At Bellingham we believe that great wines are made in the vineyard.

The Bellingham story starts in 1693 when Hollander Gerrit Janz van Vuuren and his French Huguenot wife planted the first 1 000 vines on the estate, then known as Bellinchamp (‘pretty fields’). It then passed from family to family until 1943, when Bernard and Fredagh Podlashuk purchased the somewhat derelict farm, set about restoring the manor house, gardens and vineyards and effectively pioneered the modern renaissance of the Bellingham Estate in Franschhoek.

The Podlashuks replanted the farm to vineyards and travelled to France and Germany to do extensive wine research. Upon return, they buckled down and released the Cape’s first rosé in 1949, followed in quick succession by the Premier Grand Cru in 1951 and the first single varietal Shiraz in 1956.

The 80s and 90s saw vineyard developments, cellar extensions and the beginning of Bellingham’s classic New World winemaking philosophy. Today, while still inspired by its history of innovation, ingenuity and foresight, the brand is firmly set in the 21st century, producing contemporary, structured wines with an unmistakable sense of place and style.

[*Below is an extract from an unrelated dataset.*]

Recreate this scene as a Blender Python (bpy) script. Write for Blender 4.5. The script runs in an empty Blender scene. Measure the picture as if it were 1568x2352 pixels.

The Bernard Old Vine Chenin Blanc


The Winemaker


Head winemaker Richard Duckitt has made giant strides in the industry since growing up between the vineyards of his family farm in the Darling region. After his studies, he worked in the cellars of California and later Bordeaux before returning to his roots in South Africa.

“Each step of my winemaking career has been an incredible journey and has played a vital part in my experience gained, my personal character, and the passion for wine I have today,” says Richard, adding that “there is no better teacher than experience, and my road travelled certainly paved the way, all the way to Bellingham…”

Richard says his winemaking style is ‘terroir-driven’: “for me the vineyards are what make the wines exciting. If the vineyards are good, I am a happy man. I believe wine styles are determined by the vineyards and origins. To make good wine, one must recognise the origin and what style of wine the vineyards are most inclined towards, and then run with that.”

The Viticulturist


Heinie grew up on a farm where he developed a passion for viticulture at a young age. After he completed his studies in viticulture at Elsenburg, he started his career at Bosman Family Vineyards, where he had the privilege to expand his knowledge in viticulture for 9 years. In 2013 he started working at Perdeberg Cellar as viticulturist, allowing him the opportunity to work with a diverse group of growers and terroir.

He now oversees a wide number of vineyard growers ensuring viticulture practices are followed in order to produce grapes that reflect the best of their terroir. Over the years Heinie has learnt to understand the critical link between quality grapes and wine and has a major passion for premium wine.